Tercatat, China mengirim delegasi tingkat tinggi ke Washington DC sebanyak dua kali, begitu pula AS yang dua kali mengirim perwakilannya ke Beijing. Bukannya mencapai jalan keluar, Trump malah mengancam menaikkan lagi tarifnya sebesar sepuluh persen.
"Presiden Trump naik darah. Seperti merasa dilawan anak kecil yang nakal," tulis Dahlan. Gertakan itu justru diladeni China dengan memberi balasan setimpal, namun kali ini barang yang dikenai bea masuk bertambah. Kini bea masuk itu dikenakan ke pesawat terbang.
Kebijakan itu pun direspons beberapa negara, seperti Prancis, Jerman, India, hingga Russia. Prancis datang ke Beijing guna menawarkan Airbus, seri pesawat Prancis yang hampir setara dengan Boeing Amerika.

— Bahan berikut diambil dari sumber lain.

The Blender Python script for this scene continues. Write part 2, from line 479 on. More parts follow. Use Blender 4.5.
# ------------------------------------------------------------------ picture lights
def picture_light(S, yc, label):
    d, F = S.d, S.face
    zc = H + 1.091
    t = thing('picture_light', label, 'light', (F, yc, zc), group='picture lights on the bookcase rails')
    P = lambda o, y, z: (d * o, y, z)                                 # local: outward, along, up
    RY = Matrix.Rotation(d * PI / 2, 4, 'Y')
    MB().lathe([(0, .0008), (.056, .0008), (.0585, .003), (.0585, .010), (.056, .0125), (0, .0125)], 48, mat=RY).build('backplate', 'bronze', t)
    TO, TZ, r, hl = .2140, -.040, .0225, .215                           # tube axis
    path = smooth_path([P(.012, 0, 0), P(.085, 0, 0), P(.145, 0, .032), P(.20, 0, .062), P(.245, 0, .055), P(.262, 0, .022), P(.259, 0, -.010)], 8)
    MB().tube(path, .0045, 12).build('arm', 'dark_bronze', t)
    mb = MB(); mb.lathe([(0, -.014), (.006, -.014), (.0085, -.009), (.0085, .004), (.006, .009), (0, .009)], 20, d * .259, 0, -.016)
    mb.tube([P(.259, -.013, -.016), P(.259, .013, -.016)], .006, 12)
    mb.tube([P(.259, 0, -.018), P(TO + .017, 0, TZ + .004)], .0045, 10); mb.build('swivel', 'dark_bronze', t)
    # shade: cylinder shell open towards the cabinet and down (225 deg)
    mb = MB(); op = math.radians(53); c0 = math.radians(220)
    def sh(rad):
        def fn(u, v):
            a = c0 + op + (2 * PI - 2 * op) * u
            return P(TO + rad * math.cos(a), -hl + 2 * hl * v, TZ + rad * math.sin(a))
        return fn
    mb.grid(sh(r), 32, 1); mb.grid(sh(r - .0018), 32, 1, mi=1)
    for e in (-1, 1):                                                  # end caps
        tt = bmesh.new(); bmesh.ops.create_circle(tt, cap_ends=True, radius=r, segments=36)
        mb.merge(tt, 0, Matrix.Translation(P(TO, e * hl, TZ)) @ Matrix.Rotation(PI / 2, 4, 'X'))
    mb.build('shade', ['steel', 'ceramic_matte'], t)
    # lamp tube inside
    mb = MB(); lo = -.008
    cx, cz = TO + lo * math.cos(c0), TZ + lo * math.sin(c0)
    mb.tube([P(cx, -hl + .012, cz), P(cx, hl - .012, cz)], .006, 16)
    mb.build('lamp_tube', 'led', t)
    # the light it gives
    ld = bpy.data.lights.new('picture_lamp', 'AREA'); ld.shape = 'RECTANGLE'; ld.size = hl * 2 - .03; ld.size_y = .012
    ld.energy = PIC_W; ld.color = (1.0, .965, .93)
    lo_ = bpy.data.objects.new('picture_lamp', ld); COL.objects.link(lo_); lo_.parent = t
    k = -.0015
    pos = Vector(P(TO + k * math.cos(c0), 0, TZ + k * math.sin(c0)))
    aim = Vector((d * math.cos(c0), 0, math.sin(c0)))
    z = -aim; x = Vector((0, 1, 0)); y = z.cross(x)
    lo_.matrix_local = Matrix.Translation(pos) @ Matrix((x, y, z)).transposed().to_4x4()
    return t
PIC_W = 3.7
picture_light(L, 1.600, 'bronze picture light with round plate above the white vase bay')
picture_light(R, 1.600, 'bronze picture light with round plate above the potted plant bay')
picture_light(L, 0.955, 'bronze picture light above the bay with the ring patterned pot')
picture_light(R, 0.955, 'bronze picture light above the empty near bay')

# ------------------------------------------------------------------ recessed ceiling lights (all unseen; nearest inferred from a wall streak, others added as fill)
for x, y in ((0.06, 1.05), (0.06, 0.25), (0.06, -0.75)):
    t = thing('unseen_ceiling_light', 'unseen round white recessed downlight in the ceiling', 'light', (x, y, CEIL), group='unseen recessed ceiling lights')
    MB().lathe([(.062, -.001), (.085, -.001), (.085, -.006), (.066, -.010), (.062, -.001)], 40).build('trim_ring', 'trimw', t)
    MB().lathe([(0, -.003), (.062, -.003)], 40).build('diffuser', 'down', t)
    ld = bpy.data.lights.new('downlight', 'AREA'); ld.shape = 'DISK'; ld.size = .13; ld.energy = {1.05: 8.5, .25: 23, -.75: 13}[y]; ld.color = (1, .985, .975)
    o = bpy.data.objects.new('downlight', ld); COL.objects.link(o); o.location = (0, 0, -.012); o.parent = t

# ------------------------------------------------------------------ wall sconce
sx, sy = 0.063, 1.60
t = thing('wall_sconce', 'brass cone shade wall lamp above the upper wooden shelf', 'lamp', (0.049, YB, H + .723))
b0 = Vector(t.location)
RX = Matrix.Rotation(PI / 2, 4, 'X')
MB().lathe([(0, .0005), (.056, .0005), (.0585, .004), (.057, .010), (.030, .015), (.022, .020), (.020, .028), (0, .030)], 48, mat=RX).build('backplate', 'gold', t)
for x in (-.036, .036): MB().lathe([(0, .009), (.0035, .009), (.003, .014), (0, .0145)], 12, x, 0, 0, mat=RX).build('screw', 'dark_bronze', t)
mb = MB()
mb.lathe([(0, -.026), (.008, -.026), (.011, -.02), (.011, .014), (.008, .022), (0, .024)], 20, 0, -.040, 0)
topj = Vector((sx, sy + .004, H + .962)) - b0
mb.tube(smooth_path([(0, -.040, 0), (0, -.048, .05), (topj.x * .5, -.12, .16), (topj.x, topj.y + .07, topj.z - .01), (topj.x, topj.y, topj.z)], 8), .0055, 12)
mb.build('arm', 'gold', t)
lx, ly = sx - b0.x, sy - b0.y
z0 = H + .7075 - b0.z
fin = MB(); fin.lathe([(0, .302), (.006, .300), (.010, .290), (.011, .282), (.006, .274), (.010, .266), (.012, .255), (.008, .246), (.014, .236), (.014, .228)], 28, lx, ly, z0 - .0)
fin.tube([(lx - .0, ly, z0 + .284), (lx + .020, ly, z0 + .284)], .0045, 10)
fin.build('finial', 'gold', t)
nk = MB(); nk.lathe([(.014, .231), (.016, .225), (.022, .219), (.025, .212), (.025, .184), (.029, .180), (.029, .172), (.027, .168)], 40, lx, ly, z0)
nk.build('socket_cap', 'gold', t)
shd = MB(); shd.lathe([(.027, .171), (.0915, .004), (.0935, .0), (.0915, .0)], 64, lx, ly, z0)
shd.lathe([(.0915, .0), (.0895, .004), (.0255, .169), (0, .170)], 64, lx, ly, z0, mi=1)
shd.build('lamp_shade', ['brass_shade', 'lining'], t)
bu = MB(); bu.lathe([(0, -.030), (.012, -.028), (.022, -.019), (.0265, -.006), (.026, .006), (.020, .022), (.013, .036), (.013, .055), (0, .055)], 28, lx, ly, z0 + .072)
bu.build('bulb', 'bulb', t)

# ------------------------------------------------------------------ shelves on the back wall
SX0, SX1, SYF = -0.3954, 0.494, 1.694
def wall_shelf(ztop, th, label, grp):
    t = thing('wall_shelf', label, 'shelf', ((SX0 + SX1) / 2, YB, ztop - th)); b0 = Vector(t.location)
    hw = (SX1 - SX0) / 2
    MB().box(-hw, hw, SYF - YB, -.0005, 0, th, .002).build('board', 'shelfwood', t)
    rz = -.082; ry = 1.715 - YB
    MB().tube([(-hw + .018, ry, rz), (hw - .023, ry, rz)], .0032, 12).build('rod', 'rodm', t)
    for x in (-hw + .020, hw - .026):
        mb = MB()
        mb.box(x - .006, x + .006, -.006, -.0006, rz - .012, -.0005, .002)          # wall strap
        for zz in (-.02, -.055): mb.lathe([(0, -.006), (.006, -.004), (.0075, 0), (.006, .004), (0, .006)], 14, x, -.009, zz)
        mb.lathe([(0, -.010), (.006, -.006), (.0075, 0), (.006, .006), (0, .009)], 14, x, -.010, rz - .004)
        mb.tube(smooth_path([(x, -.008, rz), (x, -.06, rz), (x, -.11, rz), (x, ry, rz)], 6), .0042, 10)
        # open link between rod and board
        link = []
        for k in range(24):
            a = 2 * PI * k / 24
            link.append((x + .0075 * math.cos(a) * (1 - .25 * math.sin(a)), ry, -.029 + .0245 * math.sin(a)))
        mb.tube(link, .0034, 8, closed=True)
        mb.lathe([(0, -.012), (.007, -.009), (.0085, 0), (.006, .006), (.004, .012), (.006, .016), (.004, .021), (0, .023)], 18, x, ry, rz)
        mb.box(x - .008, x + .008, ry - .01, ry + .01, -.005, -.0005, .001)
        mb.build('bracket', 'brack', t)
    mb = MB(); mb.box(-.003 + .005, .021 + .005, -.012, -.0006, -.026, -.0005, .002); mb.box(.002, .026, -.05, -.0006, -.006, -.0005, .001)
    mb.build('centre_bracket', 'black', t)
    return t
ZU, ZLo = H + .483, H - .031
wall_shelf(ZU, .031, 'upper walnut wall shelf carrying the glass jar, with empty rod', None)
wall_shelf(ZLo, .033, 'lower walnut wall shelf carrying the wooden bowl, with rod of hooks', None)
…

Lebih lanjut, kata Dahlan, negara-negara tersebut bersekutu dengan China untuk melawan AS.
Pascakebijakan itu berlaku, Dahlan menilai bukan hanya China yang bakal kesulitan, melainkan juga sahabat-sahabat Trump. Sebab, komoditas-komoditas yang dikenakan bea masuk di AS sejatinya tak melulu milik China.
Taiwan tercatat memiliki 50 ribu perusahaan yang beroperasi di daratan China dan hasilnya diekspor ke AS. Dampak kebijakan proteksionis Trump diprediksi turut memukul Jepang dan Korea Selatan.
"Padahal semua itu sahabat karib Amerika sendiri," tutur Dahlan.
Di sisi lain, Dahlan mengatakan ide Trump juga kian dilawan pengusaha besar di dalam negerinya. Misalnya, General Motor dan Harley Davidson yang mesti menebus harga baja impor dengan lebih mahal. Maupun petani kedelai yang marah, karena harga kedelai jadi turun.